Ring with unity. Show that if ab units, then a and b are units.

Question

Suppose that R is a ring with unity, $a, b \in R$ and that neither a nor b is a zero divisor. If ab unit, then a and b are units.

I know that a ring with unity means that

$$\exists 1_{R} \in R:\forall a \in R: 1_{R}a = a = a1_{R}.$$

For an element $a \in R$ to be a zero divisor we must have $a \neq 0_{R}$ and there must exist an element $\hat{a} \neq 0_{R}$ such that $a \hat{a} = 0_{R}$ or $\hat{a}a = 0_{R}$. Therefore, the meaning of not a zero divisor would be that given $a \neq 0_{R}$ we must have for every $\hat{a} \neq 0_{R}$ that $a\hat{a} \neq 0_{R}$ and $\hat{a}a \neq 0_{R}$. Similarly, for b we then have $b\hat{b} \neq 0_{R}$ and $\hat{b}b \neq 0_{R}$.

For $ab$ to be a unit there exists $(ab)^{-1} \in R$ such that $(ab)^{-1}ab = 1_{R} = ab(ab)^{-1}$.

Now, I have to show that $\exists a^{-1}, b^{-1} \in R$ such that $a^{-1}a = 1_{R} = aa^{-1}$ and $b^{-1}b = 1_{R} = bb^{-1}$.

I have no starting point thus far so any hint(s) are greatly appreciated.

Answer 1

You already have $a\underbrace{b(ab)^{-1}}_{a^{-1}?} = 1_R$. The question is, can we also show that $b(ab)^{-1}a = 1_R$ to satisfy the other condition for an inverse?

This is where the zero divisor condition comes in. Consider the following product: $$ab(ab)^{-1}a = 1_R a = a \implies ab(ab)^{-1}a - a = 0_R.$$ Then, we have $a(b(ab)^{-1}a - 1_R) = 0_R$. Since $a$ is not a zero divisor, we may conclude that $b(ab)^{-1}a - 1_R = 0$, which is what we need. Hence $a^{-1} = b(ab)^{-1}$.

A very similar method works to show that $b^{-1} = (ab)^{-1}a$.

Answer 2

Since $ab$ is a unit, there is some $r$ such that $rab=abr=1_R$. Thus $br=a^{-1}$ (since $abr=1_R$) and $ra=b^{-1}$ (since $rab=1_R$).

EDIT. My answer was wrong: I assumed that $r$ must be a two-sided inverse, which is not necessarily true. I didn't even use the fact $a,b$ are not zero divisors.
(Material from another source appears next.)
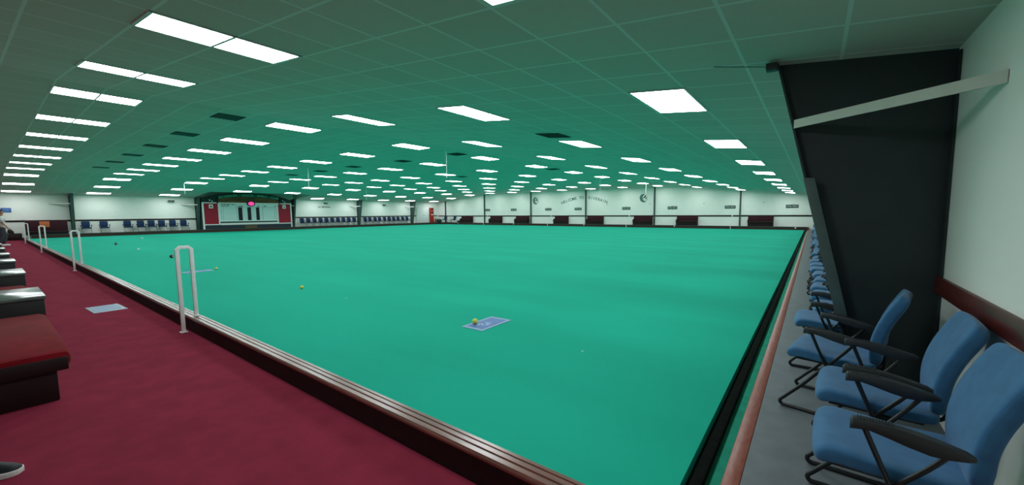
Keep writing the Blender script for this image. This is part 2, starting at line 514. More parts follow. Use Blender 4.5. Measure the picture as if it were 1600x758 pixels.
# ------------------------------------------------------------------ ceiling vents
def make_vent():
    root = empty('ceiling_vent')
    MB().box((0, 0, -0.004), (0.62, 0.56, 0.010), 0.002).build('backing', M['vent'], root, False)
    s_ = MB()
    for i in range(7): s_.box((0, -0.24 + i * 0.08, -0.013), (0.58, 0.035, 0.006), 0, (0.5, 0, 0))
    s_.build('slats', M['slat'], root, False)
    return root
vroot = make_vent(); vtree = build_tree(vroot)
vents = [(-11.65, 3.72, 'closest to the near left lights'), (-15.05, 3.72, 'second along the line of vents near the carpet'),
         (-18.4, 3.72, 'third along the line of vents near the carpet'), (-21.8, 3.72, 'fourth along the line of vents near the carpet'),
         (-25.2, 3.72, 'fifth along the line of vents near the carpet'), (-28.6, 3.72, 'last in the line of vents near the carpet'),
         (-4.85, 7.7, 'out on its own towards the right wall'), (-11.74, 11.4, 'beside the long hanging rod over mid green'),
         (-15.2, 11.4, 'in the second line, next after the one by the rod'), (-18.9, 11.2, 'in the second line, third from the right'),
         (-22.2, 11.2, 'in the second line, fourth from the right'), (-25.6, 11.2, 'in the second line, fifth from the right'),
         (-18.7, 18.55, 'in the far line, left of the pair'), (-11.7, 18.55, 'in the far line, right of the pair')]
for i, (x, y, t) in enumerate(vents):
    o = vroot if i == 0 else copy_tree(vtree)
    o.location = (x, y, cz(x) - 0.003)
    o.rotation_euler = (0, math.atan(0.1045) if x > -10.85 else 0, 0)
    tag(o, 'dark slatted square ceiling vent, ' + t, 'vent', 'dark ceiling vents')

# hanging rods
rods = [(-11.5, 10.6, 2.85, 'longest and nearest, over the middle of the green'), (-35.67, 8.53, 2.96, 'far left, in front of the wall chairs'),
        (-21.66, 10.28, 2.86, 'above and right of the scoreboard'), (-34.7, 21.72, 2.84, 'far off beside the column right of the scoreboard'),
        (-22.94, 30.89, 2.82, 'beside the left round emblem'), (-12.58, 26.29, 2.86, 'before the curved welcome words'),
        (-11.58, 32.98, 2.9, 'just over the right round emblem')]
for x, y, z, t in rods:
    b = MB(); b.cyl((0, 0, cz(x) - z), (0, 0, 0.03), 0.014, 8); b.cyl((0, 0, 0.03), (0, 0, 0), 0.022, 10); b.cyl((0, 0, cz(x) - z), (0, 0, cz(x) - z - 0.02), 0.04, 10)
    o = b.build('hanging_rod', M['white_metal'])
    o.location = (x, y, z)
    tag(o, 'thin white rod hanging from ceiling, ' + t, 'rod', 'white rods hanging from the ceiling')

# ------------------------------------------------------------------ portal columns
def column(y, side, label, near=False):
    """tapered I-section column with a stay back to the wall"""
    root = empty('steel_column', (0, 0, 0))
    ms = M['steel'] if near else M['steel_far']
    if side == 'B':
        X = lambda d: XB - d
        base = 0.0
    else:
        X = lambda d: XA + d
        base = PLAT
    # inner edge depth by height
    H = (cz(X(1.08)))
    d0, d1 = 0.43 if near else 0.36, 1.09 if near else 0.95
    z0 = base
    dep = lambda z: d0 + (d1 - d0) * (z - z0) / (H - z0)
    root.location = (X(d0 / 2), y, z0)
    inv = Matrix.Translation((-X(d0 / 2), -y, -z0))
    def fin(o):
        o.data.transform(inv); return o
    zt_in, zt_w = cz(X(d1)) - 0.006, cz(X(0.0)) - 0.006
    b = MB()
    b.prism([(X(0.004), z0 + 0.001), (X(dep(z0)), z0 + 0.001), (X(dep(zt_in)), zt_in), (X(0.004), zt_w if side == 'B' else min(zt_w, 3.0))], 'y', y - 0.006, y + 0.006)
    fin(b.build('web', ms, root, False))
    for inner in (1, 0):
        b = MB()
        t = 0.016 * (1 if side == 'A' else 1)
        if inner:
            sg = (1 if side == 'A' else -1)
            b.prism([(X(dep(z0)), z0 + 0.001), (X(dep(z0)) + sg * t, z0 + 0.001), (X(dep(zt_in)) + sg * t, zt_in - .002), (X(dep(zt_in)), zt_in)], 'y', y - 0.085, y + 0.085)
        else:
            sg = (1 if side == 'A' else -1)
            b.bx((XA + 0.002 if side == 'A' else XB - 0.002, y - 0.085, z0 + 0.001), ((XA if side == 'A' else XB) + sg * t, y + 0.085, zt_w - 0.03))
        fin(b.build('flange', ms, root, False))
    b = MB(); b.bx((X(d0 + 0.05), y - 0.11, z0 + 0.0005), (X(0.02), y + 0.11, z0 + 0.014)); fin(b.build('base_plate', ms, root, False))
    if near:
        # boxing on the lower inner flange, and bracket at its head
        b = MB()
        za, zb = 0.62, 1.77
        b.prism([(X(dep(za)) + 0.055, za), (X(dep(za)) - 0.022, za), (X(dep(zb)) - 0.022, zb), (X(dep(zb)) + 0.055, zb)], 'y', y - 0.13, y - 0.0865, 0.004)
        fin(b.build('edge_boxing', M['pad'], root))
        b = MB()
        b.box((X(d1) - 0.045, y - 0.12, cz(X(d1)) - 0.045), (0.085, 0.09, 0.055), 0.004)
        b.tube([(X(d1) - 0.08, y - 0.12, cz(X(d1)) - 0.035), (X(d1) - 0.5, y - 0.15, cz(X(d1) - 0.5) - 0.006)], 0.003, 6)
        fin(b.build('bracket', M['blk_plastic'], root))
        # stay
        p0 = Vector((X(dep(2.2)) - 0.0, y - 0.09, 2.225)); p1 = Vector((XB - 0.002, 3.17, 2.19))
    else:
        s = 1 if side == 'A' else -1
        p0 = Vector((X(dep(2.35)) - s * 0.0, y - 0.09, 2.36)); p1 = Vector((XA + 0.002 if side == 'A' else XB - 0.002, y - 1.0, 2.37))
    d = (p1 - p0)
    u = d.normalized(); n_ = u.cross(Vector((0, 0, 1))).normalized(); v_ = n_.cross(u)
    b = MB()
    h_, w_ = (0.034, 0.006) if near else (0.04, 0.006)
    V = []
    for p in (p0, p1):
        for a_, c_ in ((-1, -1), (1, -1), (1, 1), (-1, 1)): V.append(b.bm.verts.new(p + n_ * w_ * a_ + v_ * h_ * c_))
    for q in ((0, 1, 2, 3), (7, 6, 5, 4), (0, 4, 5, 1), (1, 5, 6, 2), (2, 6, 7, 3), (3, 7, 4, 0)): b.bm.faces.new([V[i] for i in q])
    o = fin(b.build('brace', M['cream_metal'], root, False))
    if near: o['label'] = 'cream angle iron stay'
    tag(root, label, 'column', None if near else 'tapered columns along the side walls')
column(4.15, 'B', 'huge dark tapered steel column close by at the right wall', True)
for y, t in ((11.45, 'second'), (18.9, 'third'), (26.1, 'fourth'), (33.5, 'fifth')):
    column(y, 'B', 'dark tapered steel column at right wall, %s back from camera' % t)
for y, t in ((3.95, 'dark tapered wall column at the far left, beside the maroon screen'), (11.05, 'dark tapered wall column against left side of the scoreboard'),
             (18.75, 'dark tapered wall column against right side of the scoreboard'), (25.95, 'dark tapered wall column midway along blue chairs right of scoreboard'),
             (33.5, 'dark tapered wall column beside the white door near the corner')):
    column(y, 'A', t)
# end wall posts
for i, x in enumerate((-41.75, -34.47, -27.13, -19.9, -12.5, -5.13)):
    b = MB()
    z1 = cz(x) - 0.02
    b.bx((-0.06, -0.012, 0), (0.06, 0.0, z1 - PLAT)); b.bx((-0.06, -0.13, 0), (0.06, -0.118, z1 - PLAT)); b.bx((-0.006, -0.118, 0), (0.006, -0.012, z1 - PLAT))
    o = b.build('wall_post', M['steel_far'], None, False)
    o.location = (x, YE - 0.002, PLAT)
    tag(o, 'slim dark green steel post on end wall, %s' % ('in the left corner' if i == 0 else ('between the words TO and RIVERAIN' if i == 3 else '%s from the left corner post' % ORD[i - 1])), 'post', 'slim posts on the end wall')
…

Instead of deleting my answer, let me give an example that shows it is necessary to assume $a$ and $b$ are not zero divisors, which I think it also interesting.

Let $L$ be the ring $\Bbb{R}^\Bbb{N}$, with pointwise addition and multiplication. Let $R$ be a ring of linear transormations of $L$, where multiplication is composition (so $r_1r_2$ is $r_1 \circ r_2$). Now, take $b$ to be the transformation $(r_1,r_2,...)\mapsto (0,r_1,r_2,...)$, and take $a$ to be the transformation $(r_1,r_2,...)\mapsto(r_2,r_3,...)$. Then $ab=\mathrm{id}$ is a unit, but neither $a$ nor $b$ are units (since an element in $R$ is a unit if and only if it is bijective, and it is easy to see $a$ and $b$ are not).

Answer 3

$(ab)u=1$ implies that $bu$ is a right unit of $a$, you have $a(bu)a=a$ implies that $a(bua-1)=0$, since $a$ is not a divisor of zero, $bua=1$

Answer 4

Hint $\ $ It is the special case $\,d=1\,$ of the following (and its right-side analog)

Lemma $\ $ If $\,\rm\color{#0a0}{cancellable}$ $\,c\,$ left-divides $\,d\,$ then $\,c\,$ right-divides $\,d\ $ if $\ \color{#c00}{c\ \&\ d\ \rm commute}$

Proof $\quad cb = d\,\overset{\large \times\ c}\Rightarrow\, cbc = \color{#c00}{dc=cd}\,\Rightarrow\, bc = d\,$ by $\,c \ \ \rm\color{#0a0}{cancellable}$